Antarctic Dictionary





drift noun Also drift snow

[Spec. use of drift a shower of rain, snow, etc., driven along by the wind, used since before 1300 (NOED).]

Wind-driven (rather than freshly fallen) snow, fine, powdery and penetrating, either flowing in the wind or accumulated in deposits which can quickly harden.

1900 Bernacchi, Louis in Murray, George, ed. (1901) The Antarctic manual, for the use of the expedition of 1901 Royal Geographical Society, London: 54.

The South Pole is covered by .. a great permanent anti-cyclone, more extensive in the winter months than in the summer. Nothing more appalling than these frightful winds, accompanied by tons of drift snow from the mountains above, can be imagined.

9 April 1902 Scott, Captain Robert F. (1905) The voyage of the 'Discovery' Macmillan and Co, London: 213.

At certain places it is undoubtedly calm, but at others the drift snow can be seen rising in clouds and sweeping furiously along.

5 Apr 1934 Byrd, Richard E. (1939) Alone Reader's Union Ltd and Putnam & Co Ltd, London: 69.

Drift was still sifting through the outlet ventilator and past the stovepipe. A full two and a half feet of drift lay packed over the trapdoor.

1957 Anderson, W. Ellery Expedition south Evans Brothers, London: 245.

Drifting snow that blew north across the face of the ice shelf was illuminated by the setting sun, forming an ankle-deep layer of fiery pink above the bluish surface of the ice ... To wade through this fiery drift, which was moving with a hissing sound as far as one could see, was like a journey into Dante’s Inferno.

1994 Chester, Jonathan Huskies: polar sledge dogs Margaret Hamilton Books, Sydney: 7.

While blizzards may carry freshly fallen snow they are more frequently composed of drift snow that is picked up by the violent winds.

drifted up participial adjective Also drifted in

Partly or wholly covered by drift.

4 May 1902 (Hut Point) Scott, Captain Robert F. (1905) The voyage of the 'Discovery' Macmillan and Co, London: 237.

The dogs do not like the idea of being drifted-up; very few had used their kennels during the storm, preferring to coil themselves down outside, where they could break out when the weight of snow got too great.

1969 (Amery Ice Shelf) Aurora.
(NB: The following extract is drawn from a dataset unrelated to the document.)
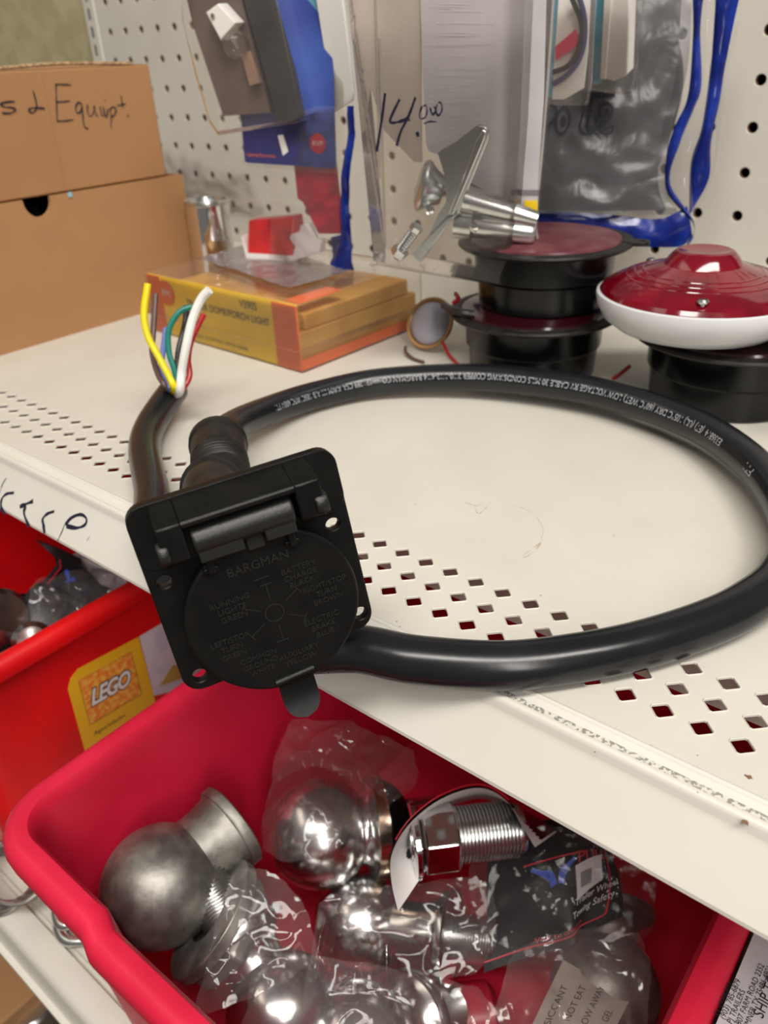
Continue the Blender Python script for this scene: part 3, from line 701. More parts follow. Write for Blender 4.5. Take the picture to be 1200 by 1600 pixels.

The official journal of the ANARE club [Melbourne] June: 5.

The wind, slightly katabatic in effect, blew almost continuously down the ice shelf, causing the near permanent wall of drift ... Caravans and huts were soon drifted up and frequently the only entrance was the roof escape hatch.

1982 Jackson, Andrew, ed. ANARE field manual, 2nd edn [Australian] Antarctic Division, Department of Science and Technology: 57.

By parking across the wind this provides minimum disturbance to drifting snow and minimum inconvenience for drifted-in trains.